David Jones was the first of the major retailers to announce a non-cash impairment charge on its FY18 accounts, cutting $712 million from its balance sheet.

The impairment provision is around one third of the $2.2 billion the South African retailer, Woolworths, paid to acquire David Jones in 2014.

Despite rolling out its strategy to upgrade food halls in the department stores and to establish standalone branded David Jones food stores, Woolworths has written down the carrying value of its investment in Australia.

In a statement to the Johannesburg Stock Exchange, Woolworths said the writedown reflected “tough and unprecedented” trading conditions, a cyclical downturn and structural changes that had impacted performance across the Australian retail sector.

Woolworths also conceded that impairment had been exacerbated by delays and poor execution of key initiatives at David Jones. However, the execution issues were included in trading results rather than the non-cash writedown that has wiped out the premium paid to shareholders of David Jones.

David Jones sales for the full FY17 were up by 1 per cent, although comparable sales managed a mere 0.7 per cent lift and net earnings fell by close to 30 per cent.

Woolworths has yet to announce its results for the first half of FY18 but it is understood sales were down close to four per cent in the period.

The publicly-listed South African Woolworths is not related to the Australian company of the same name, which is currently recovering ground in its core food and liquor businesses after writedowns on Big W, the Masters Home Improvement and, before those provisions, Dick Smith.

More woe for Myer

The David Jones balance sheet writedowns would seem to put paid to the rumours that the South African Woolworths might make a bid for the floundering Myer.

Myer has been testing investor confidence with sales and earnings declining, stores being closed or, in part, turned to clearance centres, and little evidence of any traction in a turnaround strategy.

The dramatic fall in Myer’s share price and continuing sales and earnings results has prompted the retailer to undertake an impairment assessment of the carrying values of assets on its balance sheet.

Myer has previously had to make a provision in its accounts for the collapse of the Topshop chain and is now certain to announce a significant non-cash impairment when it details its FY18 half year trading results next month.

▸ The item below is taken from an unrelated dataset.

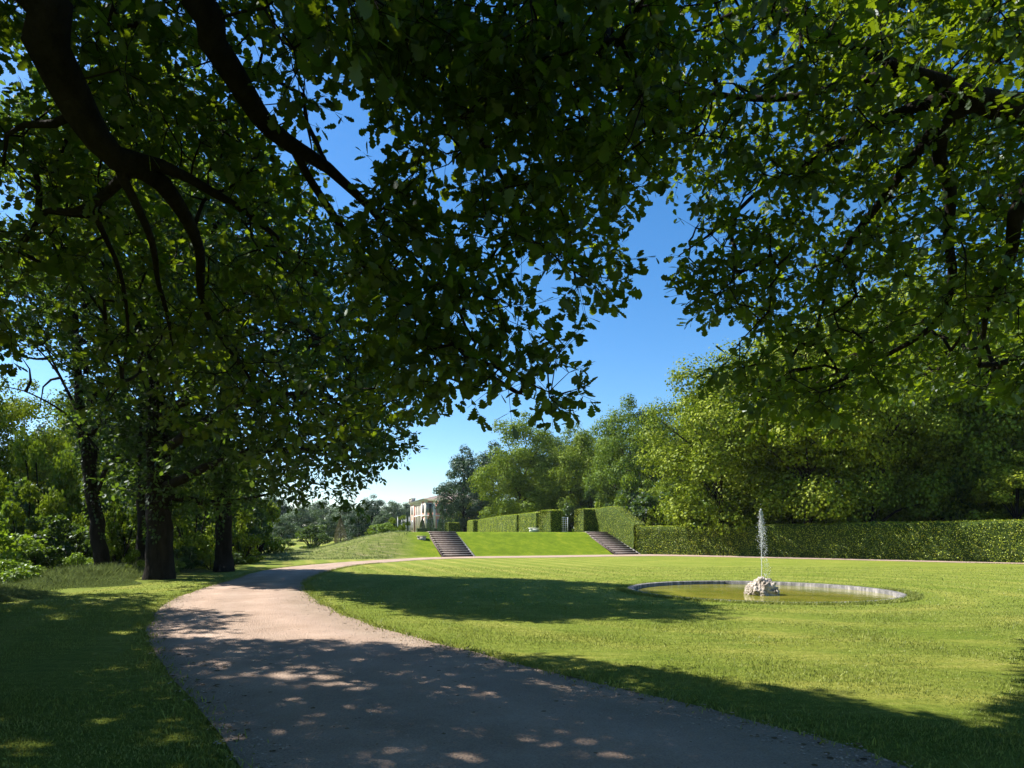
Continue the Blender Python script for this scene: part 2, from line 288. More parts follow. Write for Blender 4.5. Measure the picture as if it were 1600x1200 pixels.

Myer’s balance sheet values its goodwill and intangible assets at $986 million but on the current share price of below 60 cents, Myer has an enterprise value of around half that figure at about $460 million.

Myer has announced three profit downgrades in the past two years, crucially one of them was on 14 December when the cash registers should have provided some cheer to investors.

A further update to the Australian Stock Exchange (ASX) last week indicated total sales for the first half ended 31 January were down 3.6 percent to $1.72 billion, while like-for-like revenue was down three per cent even after turnaround initiatives.

Myer has indicated net earnings for the half are expected to be in the range $37 million to $41 million, down from $62 million booked in the comparable period in FY17.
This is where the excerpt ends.